Beyond hacking, China deploys other tactics, such as embedding sleeper agents in Western companies and mandating technology transfers through joint ventures. Beijing has also enacted laws forcing any person of Chinese origin globally to aid its intelligence services, essentially demanding “hand over secrets, or face consequences.”
Yet, in the face of these revelations about China’s designs on American technology, some Western lawmakers seem to be inadvertently playing into Beijing’s hands. They are targeting America’s leading tech innovators with excessive new regulations that could hand China a competitive advantage in the global tech race. For example, the European Union (EU) recently designated six companies as “gatekeepers” under its Digital Markets Act (DMA). Alarmingly, five of the six gatekeepers — Alphabet, Amazon, Apple, Meta, and Microsoft — are U.S.-based, and 21 of the 22 platform services requiring compliance are owned by American companies. The DMA’s restrictions apply to no EU firms and only one Chinese company.

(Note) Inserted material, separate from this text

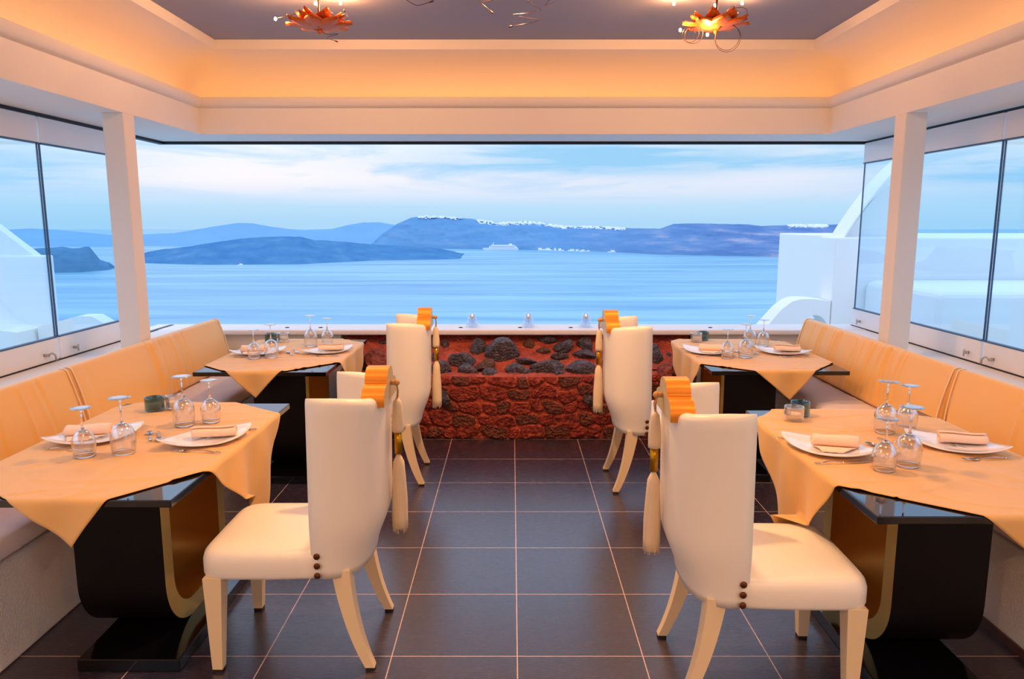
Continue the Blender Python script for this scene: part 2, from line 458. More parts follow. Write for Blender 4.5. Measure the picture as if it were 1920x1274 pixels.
# light strips lying in the trough behind the cornice
for nm, a, b, lab in (('front', (LX-.05, FY+.05), (RX+.05, FY+.05), 'glowing amber light strip behind the cornice over the sea view'),
                 ('left', (LX-.05, BY), (LX-.05, FY-.05), 'glowing amber light strip behind the left cornice'),
                 ('right', (RX+.05, BY), (RX+.05, FY-.05), 'glowing amber light strip behind the right cornice'),
                 ):
    bm = BM()
    if nm == 'front': box(bm, a[0], b[0], a[1]-.012, a[1]+.012, 2.631, 2.643)
    else: box(bm, a[0]-.012, a[0]+.012, a[1], b[1], 2.631, 2.643)
    tag(obj('light_strip', bm, 'led', None, False), lab, 'light', 'hidden light strips in the cove')

# walls under the sills, ledge, back wall
bm = BM(); box(bm, -3.18, -2.485, BY, 6.46, 0, .80, .008)
struct('wall_left', bm, 'plaster', 'low plaster wall under the left windows')
bm = BM(); box(bm, 2.505, 3.18, BY, 6.46, 0, .80, .008)
struct('wall_right', bm, 'plaster', 'low plaster wall under the right windows')
bm = BM(); box(bm, -3.18, 3.18, 6.46, 6.62, 0, .755); box(bm, -2.48, -1.47, 6.325, 6.459, 0, .755); box(bm, 1.55, 2.50, 6.325, 6.459, 0, .755)
struct('wall_front', bm, 'plaster', 'low plaster parapet facing the sea')
bm = BM(); box(bm, -3.18, 3.18, 6.27, 6.64, .757, .803, .012, 3)
struct('trim_6', bm, 'ledge_paint', 'white painted ledge topping the parapet by the sea', True, 40)
bm = BM(); box(bm, -3.2, 3.2, BY-.12, BY, 0, 2.62)
struct('wall_back', bm, 'plaster', 'plain plaster wall behind the viewer')
# pillars
for s, x0 in ((-1, -2.62), (1, 2.515)):
    bm = BM(); box(bm, x0, x0+.14 if s > 0 else x0+.14, 4.92, 5.06, .80, 2.402, .006)
    struct('wall_pillar_'+('left' if s < 0 else 'right'), bm, 'plaster', 'square plaster pillar between beam and sill on the '+('left' if s < 0 else 'right'))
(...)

Domestically, too, some U.S. policymakers and agencies are pushing for stringent new regulations on our tech leaders, including new antitrust rules, tough restrictions on mergers and acquisitions, and attempts to create a U.S.-iteration of the DMA.
Each of these actions is short-sighted, risky, and threatens to stifle the very innovation that is pivotal for our national security and economic prosperity. Policymakers must recognize the looming threat from China and accelerate innovation rather than hamstring it. It matters greatly which country – and which set of values – builds the future.